INSTRUCTIONS FOR THE TASK: Copy exactly, and only, the lines below from the first through the one containing "(1790, 500, 7.2)])])", both included; pictures are omitted.
BEGIN DATA SHOWN
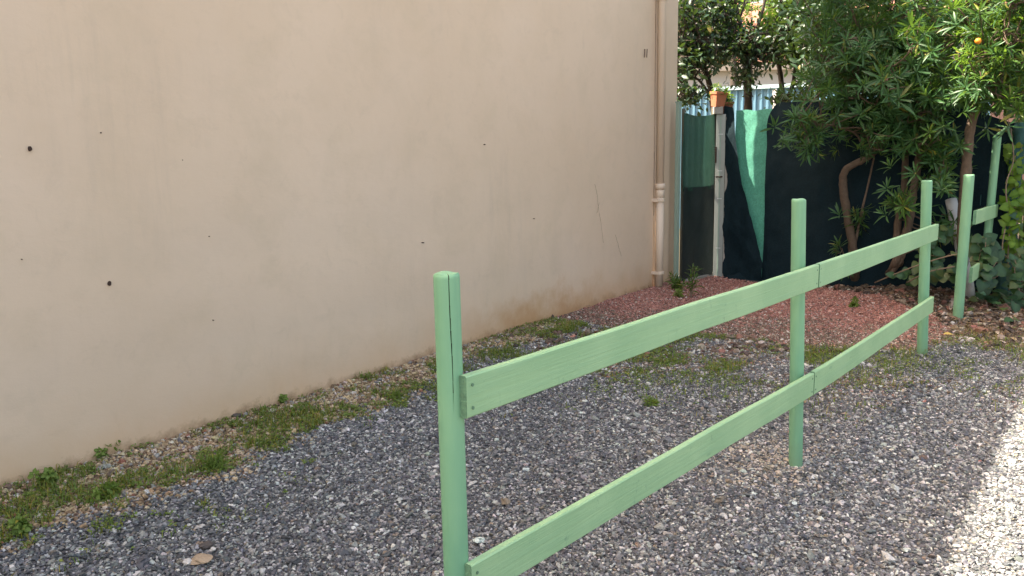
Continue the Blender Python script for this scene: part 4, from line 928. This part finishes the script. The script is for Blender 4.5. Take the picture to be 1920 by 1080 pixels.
creeper('creeper', 'big-leaved dark creeper swallowing the second fence piece and the white pipe', gb(1800, 7.5), P, D, .092, 'leaf_ivy',
        stems=[S_([(1640, 530, 7.7), (1700, 505, 7.4), (1760, 485, 7.2), (1800, 475, 7.1)]), S_([(1700, 530, 7.5), (1740, 510, 7.3), (1790, 500, 7.2)])])

# ------------------------------------------------------------------ grass, weeds, litter
def blades(x, y, h, lean, W, mat, name, tagd, zoff=0):
    n = len(x); z = hgt(x, y)+zoff; a = rng.random(n)*6.283; L = lean*h*rng.random(n); dx = np.cos(a)*L; dy = np.sin(a)*L; b = a+math.pi/2+rng.normal(0, .4, n); wx = np.cos(b)*W; wy = np.sin(b)*W
    P0 = np.c_[x-wx, y-wy, z-.005]; P1 = np.c_[x+wx, y+wy, z-.005]; P2_ = np.c_[x+dx*.35+wx*.8, y+dy*.35+wy*.8, z+h*.6]; P3 = np.c_[x+dx*.35-wx*.8, y+dy*.35-wy*.8, z+h*.6]; P4 = np.c_[x+dx, y+dy, z+h*(1-.25*lean)]
    V = np.stack([P0, P1, P2_, P3, P4], 1).reshape(-1, 3); i = np.arange(n)*5; c = np.zeros((n, 5, 4)); c[..., 0] = rng.random((n, 1)); c[..., 1] = (rng.random((n, 1)) < .5)*rng.random((n, 1))*.8; c[..., 3] = 1
    o = link(name, mesh_np(name, V, [np.c_[i, i+1, i+2, i+3], np.c_[i+3, i+2, i+4]], M[mat], True, c.reshape(-1, 4))); tag(o, kind='stuff', **tagd)
def vegetation():
    x, y = sample(17000, 2.6, 8.6); Z = zones(x, y); k = rng.random(len(x)) < Z['green']**1.3*.42; x, y = x[k], y[k]; n = len(x)
    tall = sstep(.52, .66, fbm(x, y, 2.2, 123)); blades(x, y, (.012+.030*rng.random(n)**1.5)*(1+.9*tall), 1.3, .0021, 'grass', 'short_grass', dict(label='patchy short grass in the pebbles along the wall and before the red gravel', cat='grass'))
    # small round-leaved weeds
    x, y = sample(2600, 2.6, 8.6); Z = zones(x, y); k = rng.random(len(x)) < Z['green']**1.5*.7; x, y = x[k], y[k]; n = len(x); m = 4
    X = np.repeat(x, m)+rng.normal(0, .006, n*m); Y = np.repeat(y, m)+rng.normal(0, .006, n*m); P = np.c_[X, Y, hgt(X, Y)+.006+.020*rng.random(n*m)]
    V, Fs, c = leaves(P, unit(np.c_[rng.normal(0, 1, (n*m, 2)), rng.random(n*m)*.6]), unit(np.c_[rng.normal(0, .4, (n*m, 2)), np.ones(n*m)]), .007+.010*rng.random(n*m), np.ones(n*m), 'round', .12)
    tag(link('ground_weeds', mesh_np('ground_weeds', V, Fs, M['grass'], True, c)), 'tiny round-leaved weeds mixed into the short grass', 'weeds', kind='stuff')
    # dry grass tufts around the second fence piece
    x = rng.normal(3.9, .7, 5000); y = rng.normal(6.4, .45, 5000); Z = zones(x, y); cl = fbm(x, y, 4, 99); k = ~Z['red'] & (cl > .52) & (x > 2.9); x, y = x[k], y[k]
    blades(x, y, .02+.05*rng.random(len(x)), 1.9, .0016, 'drygrass', 'dry_grass', dict(label='thin dry grass on the stony soil beside the second fence piece', cat='dry grass'))
    # dead leaves
    n = 2600; x, y = sample(700, 5.9, 9.4); Z = zones(x, y); k = (rng.random(len(x)) < Z['mul']*.85+Z['dirt']*.05+.03*Z['brown']+.012); x, y = x[k], y[k]; n = len(x)
    P = np.c_[x, y, hgt(x, y)+.012+.018*rng.random(n)]
    V, Fs, c = leaves(P, unit(np.c_[rng.normal(0, 1, (n, 2)), rng.normal(0, .25, n)]), unit(np.c_[rng.normal(0, .5, (n, 2)), np.ones(n)]), .022+.036*rng.random(n), np.full(n, 1.1), 'broad', 0)
    pal = pick([(30, .14, .09, .055), (25, .20, .14, .09), (22, .08, .052, .036), (4, .36, .27, .15), (8, .33, .27, .2)], n); c[:, :3] = np.repeat(pal, len(LT['broad'][0]), 0)
    tag(link('leaf_litter', mesh_np('leaf_litter', V, Fs, M['litter'], True, c)), 'brown fallen leaves littering the bed under the shrubs', 'leaf litter', kind='stuff')
vegetation()

def weed(name, label, x, y, n, hmin, hmax, L, kind='narrow', mat='grass', tilt=.5, W=1.1, nl=9, cat='weed', group=None):
    root = empty(name, (x, y, float(hgt(np.array([x]), np.array([y]))[0]))); tag(root, label, cat, group); st = MB(); C = []; A = []
    for k in range(n):
        a = random.random()*6.28; h = random.uniform(hmin, hmax); t = random.random()*tilt*h; p = np.array([math.cos(a)*t, math.sin(a)*t, h]); st.tube([(0, 0, -.01), (p[0]*.3, p[1]*.3, h*.5), p], [.0035, .003, .002], 5, False); C.append(p); A.append((p[0], p[1], h*.8))
        for q in (.45, .7): C.append(np.array([p[0]*q, p[1]*q, h*q])); A.append((p[0]+random.uniform(-.1, .1), p[1]+random.uniform(-.1, .1), h*.5))
    st.build('stems', M['twig'], root, True); V, Fs, c = rosette_leaves(np.array(C), np.array(A), nl, L, kind, W, 1, .06); link('leaves', mesh_np('leaves', V, Fs, M[mat], True, c), root); return root
p = g(1268, 545); weed('spurge_plant', 'low bright green tuft at the foot of the downpipe', p[0], p[1], 6, .06, .17, .08, 'narrow', 'leaf_far', .9, 1.1, 6)
p = g(1296, 560); weed('spurge_plant', 'taller upright weed with narrow leaves in front of the gate', p[0], p[1], 5, .16, .33, .085, 'narrow', 'leaf_far', .40, 1.1, 6)
p = g(1275, 560); weed('spurge_plant', 'small reddish-based weed between the two tufts in front of the gate', p[0], p[1], 4, .03, .08, .05, 'narrow', 'grass', .8, 1.3)
p = g(1600, 580); weed('spurge_plant', 'small straggly weed at the back edge of the red gravel', p[0], p[1], 5, .02, .07, .035, 'broad', 'grass', 1.2, 1.2)
p = g(1690, 690); 
for (px, py, n, h, lab) in ((92, 912, 9, .075, 'bushy little weed against the wall foot at the far left'), (196, 860, 6, .06, 'small grey-green weed at the wall foot with thin stalks'), (528, 757, 8, .06, 'rounded weed tuft against the middle of the wall foot'), (40, 1000, 10, .06, 'weed tuft on the pebbles near the lower left corner'), (200, 935, 10, .06, 'weed tuft at the edge of the grey gravel in the lower left')):
    p = g(px, py); weed('wall_weed', lab, p[0], p[1], n, .02, h, .03, 'round', 'grass', 1.6, 1.0, 7)
p = g(402, 885); weed('wall_weed', 'largest bright green weed clump where pebbles meet grey gravel', p[0], p[1], 12, .02, .07, .055, 'narrow', 'grass', 1.8, .8, 10)
p = g(968, 610); weed('tall_weed', 'thin tall grass stalks against the wall foot before the brown stain', p[0], p[1], 4, .12, .22, .05, 'narrow', 'drygrass', .25, .6, 3)
p = g(1225, 760); weed('wall_weed', 'isolated green tuft in the middle of the fenced grey gravel', p[0], p[1], 9, .015, .05, .04, 'narrow', 'grass', 1.8, .8, 9)
p = g(838, 745); weed('wall_weed', 'green tuft just behind the nearest fence post', p[0]-.3, p[1], 7, .015, .05, .04, 'narrow', 'grass', 1.8, .8, 9)

# loose single stones and a leaf
def stone(px, py, r, asp, mat, label, rz=0.0, name='stone'):
    p = g(px, py); bm = bmesh.new(); bmesh.ops.create_icosphere(bm, subdivisions=3, radius=1); sd = random.random()*30
    for v in bm.verts:
        k = 1+.75*(vnoise(v.co.x*1.3+sd, v.co.y*1.3+v.co.z, 1, 6)-.5)+.6*(vnoise(v.co.z*1.6+sd, v.co.x*1.1, 1, 8)-.5); v.co = Vector((v.co.x*asp[0]*k, v.co.y*asp[1]*k, v.co.z*asp[2]*min(k, .95)))*r
    me = bpy.data.meshes.new(name); bm.to_mesh(me); bm.free(); me.materials.append(M[mat]); ob = link(name, me, None, (p[0], p[1], r*asp[2]*.6+.008)); ob.rotation_euler = (.1, -.06, rz); tag(ob, label, 'stone'); return ob
stone(375, 1057, .032, (1.15, .95, .45), 'tanstone', 'flat tan stone, the largest on the grey gravel at lower left', .3)
stone(354, 1060, .018, (1, .9, .6), 'palestone', 'small pale stone touching the left side of the flat tan stone', 0)
stone(387, 1030, .022, (1.15, .9, .65), 'greystone', 'dark brown stone just behind the flat tan stone', .4)
stone(399, 1036, .011, (1, .9, .8), 'palestone', 'small white stone at the right side of the dark brown stone', 0)
stone(440, 787, .026, (1.1, .9, .7), 'greystone', 'dark reddish stone against the foot of the wall', .2)
stone(1628, 547, .055, (1.2, .9, .6), 'tanstone', 'brown stone lying in the bed under the left shrub', .2)
stone(1655, 528, .035, (1, .9, .7), 'greystone', 'dark stone by the roots of the middle shrub', .2)
V, Fs, c = leaves(np.zeros((1, 3)), np.array([[1, .2, .05]]), np.array([[0, -.2, 1.]]), np.array([.10]), np.array([1.]), 'broad', 0)
p = g(1768, 634); yl = link('fallen_leaf', mesh_np('fallen_leaf', V, Fs, M['yellowleaf'], True, c), None, (p[0], p[1], .03)); tag(yl, 'one yellow fallen leaf between the third and fourth green posts', 'leaf')

# ------------------------------------------------------------------ background beyond the garden
def background():
    a = at(1230, 190, 14.5); b = at(1720, 170, 12.5); d = unit(np.array([b[0]-a[0], b[1]-a[1]])); L = float(np.hypot(b[0]-a[0], b[1]-a[1])); rz = math.atan2(d[1], d[0])
    root = empty('sheet_metal_fence', (a[0], a[1], 0), rz); tag(root, 'pale blue ribbed sheet metal fence beyond the garden', 'fence'); Ht = 2.28
    n = int(L/1.0)
    base = None
    for k in range(n+1):
        if base is None:
            V = []; Fc = []; m = 0
            for j in range(10):
                x0 = j*.1; prof = [(0, 0), (.06, 0), (.07, -.025), (.09, -.025)]
                for (dx, dy) in prof: V += [(x0+dx, dy, 0), (x0+dx, dy, Ht)]
            m = len(V)//2; Fc = [(2*i, 2*i+2, 2*i+3, 2*i+1) for i in range(m-1)]
            base = MB().add(V, Fc).build('sheet_panel', M['bluemetal'], root)
        else: o = base.copy(); COL.objects.link(o); o.parent = root; o.location.x = k*1.0
    MB().box((-.2, -.05, Ht+.002), (L+1, .05, Ht+.06)).build('cap_rail', M['blue_cap'], root)
    for k in range(0, n+1, 2):
        MB().box((k*1.0-.03, -.10, 0), (k*1.0+.03, -.045, Ht-.02)).build('fence_post', M['whitepipe'], root)
    # white building
    a = at(1215, 150, 20); wb = empty('white_building', (a[0], a[1], 0), math.radians(-4)); tag(wb, 'low white building seen through the branches above the blue fence', 'building')
    MB().box((0, 0, 0), (7.5, 5, 3.05)).build('wall', M['whitewall'], wb); MB().box((-.15, -.25, 3.052), (7.7, 5.1, 3.2)).build('eave', M['shutter'], wb)
    for k in (1.9, 4.2): MB().box((k, -.02, .9), (k+1.1, .0-.001, 2.2)).build('window', M['glass'], wb)
    # ochre house with tiled roof
    a = at(1330, 100, 27); oh = empty('ochre_house', (a[0], a[1], 0), math.radians(6)); tag(oh, 'ochre house with a white eave and terracotta tiles glimpsed at top centre', 'house')
    MB().box((-4, 0, 0), (6, 7, 4.9)).build('wall', M['ochrewall'], oh); MB().box((-4.4, -.5, 4.902), (6.4, 7.3, 5.05)).build('eave', M['whitewall'], oh)
    mb = None
    for k in range(27):
        if mb is None: mb = MB().tube([(-4.3, -.5, 5.10), (-4.3, 3.4, 6.1)], .19, 8).build('roof_tile_row', M['roof'], oh, True)
        else: o = mb.copy(); COL.objects.link(o); o.parent = oh; o.location.x = k*.4
    for k in (-2.5, .5, 3.4):
        f = MB().box((k, -.03, 2.6), (k+1.0, -.002, 4.0)).build('window', M['shutter'], oh)
        MB().box((k+.08, -.04, 2.7), (k+.92, -.0305, 3.9)).build('pane', M['glass'], f)
    a = at(1480, 100, 23); ph = empty('pink_house', (a[0], a[1], 0), math.radians(-8)); tag(ph, 'pink house behind the slim twin-stemmed tree', 'house')
    MB().box((-1.2, 0, 0), (9, 6, 4.0)).build('wall', M['pinkwall'], ph); MB().box((-1.5, -.3, 4.002), (9.3, 6.3, 4.15)).build('eave', M['whitewall'], ph)
    mb = None
    for k in range(27):
        if mb is None: mb = MB().tube([(-1.4, -.3, 4.25), (-1.4, 3, 5.3)], .19, 8).build('roof_tile_row', M['roof'], ph, True)
        else: o = mb.copy(); COL.objects.link(o); o.parent = ph; o.location.x = k*.4
    MB().box((.6, -.03, 1.9), (1.6, -.002, 3.1)).build('window', M['glass'], ph)
background()
print('objects', len(bpy.data.objects))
END DATA SHOWN
SOLUTION FOR THIS TASK:
Continue the Blender Python script for this scene: part 4, from line 928. This part finishes the script. The script is for Blender 4.5. Take the picture to be 1920 by 1080 pixels.
creeper('creeper', 'big-leaved dark creeper swallowing the second fence piece and the white pipe', gb(1800, 7.5), P, D, .092, 'leaf_ivy',
        stems=[S_([(1640, 530, 7.7), (1700, 505, 7.4), (1760, 485, 7.2), (1800, 475, 7.1)]), S_([(1700, 530, 7.5), (1740, 510, 7.3), (1790, 500, 7.2)])])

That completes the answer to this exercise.